1. Introduction: What is a thread and what is it good for?

Threads are often called lightweight processes and while this term is somewhat of an over simplification, it is a good starting point. Threads are cousins to UNIX processes though they are not processes themselves. To understand the distinction we must examine the relation between UNIX processes and Mach tasks and threads. In UNIX, a process contains both an executing program and a bundle of resources such as the file descriptor table and address space. In Mach, a task contains only a bundle of resources; threads handle all execution activities. A Mach task may have any number of threads associated with it and all threads must be associated with some task. All threads associated with a given task share the task's resources. Thus a thread is essentially a program counter, a stack, and a set of registers -- all the other data structures belong to the task. A UNIX process in Mach is modeled as a task with a single thread.

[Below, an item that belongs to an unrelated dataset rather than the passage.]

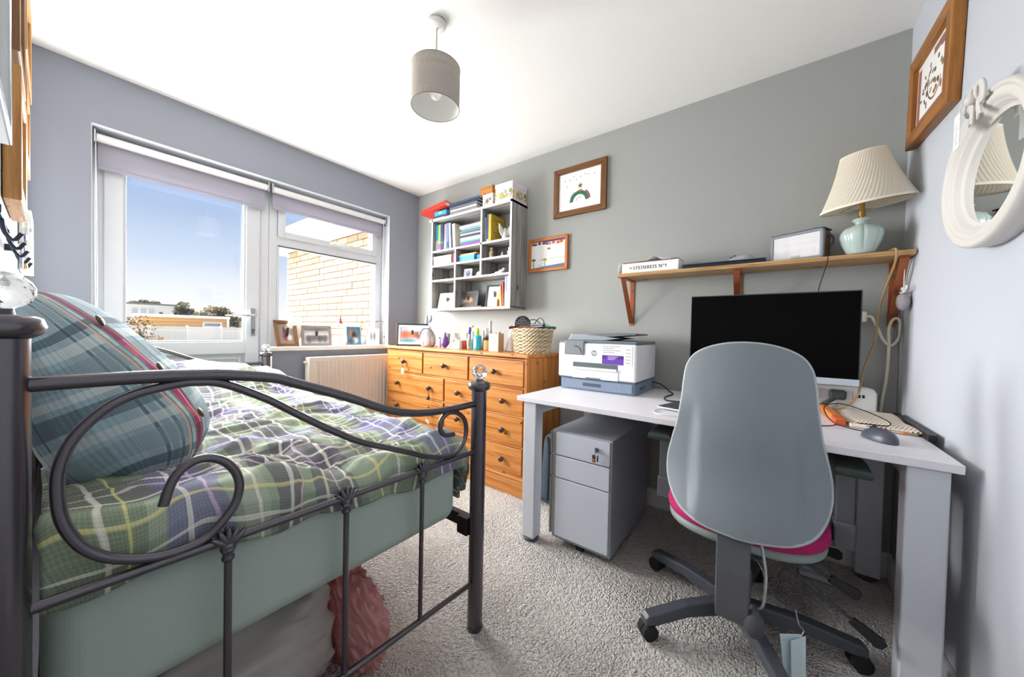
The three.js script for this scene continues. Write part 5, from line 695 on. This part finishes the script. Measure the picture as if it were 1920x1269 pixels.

Since threads are very small compared with processes, thread creation is relatively cheap in terms of CPU costs. As processes require their own resource bundle, and threads share resources, threads are likewise memory frugal. Mach threads give programmers the ability to write concurrent applications that run on both uniprocessor and multiprocessor machines transparently, taking advantage of the additional processors when they exist. Additionally, threads can increase performance in a uniprocessor environment when the application performs operations that are likely to block or cause delays, such file or socket I/O.

In the following sections we discuss portions of the POSIX threads standard and its specific implementation in the DEC OSF/1 OS, V3.0. POSIX threads are called pthreads and are similar to the non-POSIX cthreads.